Bill Gates: robots should pay taxes when people loose jobs

The impact of automation on jobs and society is an increasingly hot topic, with debates going on about how and when human workers will be displaced by robots and A.I. systems.

Bill Gates said in a recent interview with Quartz that governments should tax companies’ use of automation technologies, to mitigate the impact of job losses. “Right now, the human worker who does, say, $50,000 worth of work in a factory, that income is taxed and you get income tax, social security tax, all those things,” Gates said. “If a robot comes in to do the same thing, you’d think that we’d tax the robot at a similar level.”

Gates’s idea is that robot taxes can be put towards things like education, elder care, and other societal needs. But government, not businesses, would need to make that happen, he said. "You cross the threshold of job-replacement of certain activities all sort of at once. So, you know, warehouse work, driving, room cleanup, there's quite a few things that are meaningful job categories that, certainly in the next 20 years, being thoughtful about that extra supply is a net benefit. It's important to have the policies to go with that," Gates said.

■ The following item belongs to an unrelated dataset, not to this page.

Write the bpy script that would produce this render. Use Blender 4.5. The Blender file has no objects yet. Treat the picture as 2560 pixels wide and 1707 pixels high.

One potential option could be deploying a tax for the installation and operation of machines, but given the conversation is just getting started, Gates says there are numerous possibilities on the table.

“There are many ways to take that extra productivity and generate more taxes. Exactly how you’d do it, measure it, you know, it’s interesting for people to start talking about now.”

“People should be figuring it out. It is really bad if people overall have more fear about what innovation is going to do than they have enthusiasm. That means they won’t shape it for the positive things it can do,” Gates said.

Gates' idea for a robot tax comes as some consider whether a universal basic income may be necessary in future, although questions remain about how to fund such a policy. Gates isn’t alone here. EU lawmakers recently considered a similar proposal to tax robot owners to fund training for new jobs, but on February 16 the proposal failed to pass. 

Elon Musk reckons there'll be few other options than to implement government-paid wages in response to the automation of work. Finland is currently running a basic income trial that guarantees €560 ($595) a month to 2,000 unemployed people for two years.

According to the Financial Times, Benoît Hamon, France’s socialist candidate in this year’s presidential elections, has called for the robot tax to fund a minimum income for all.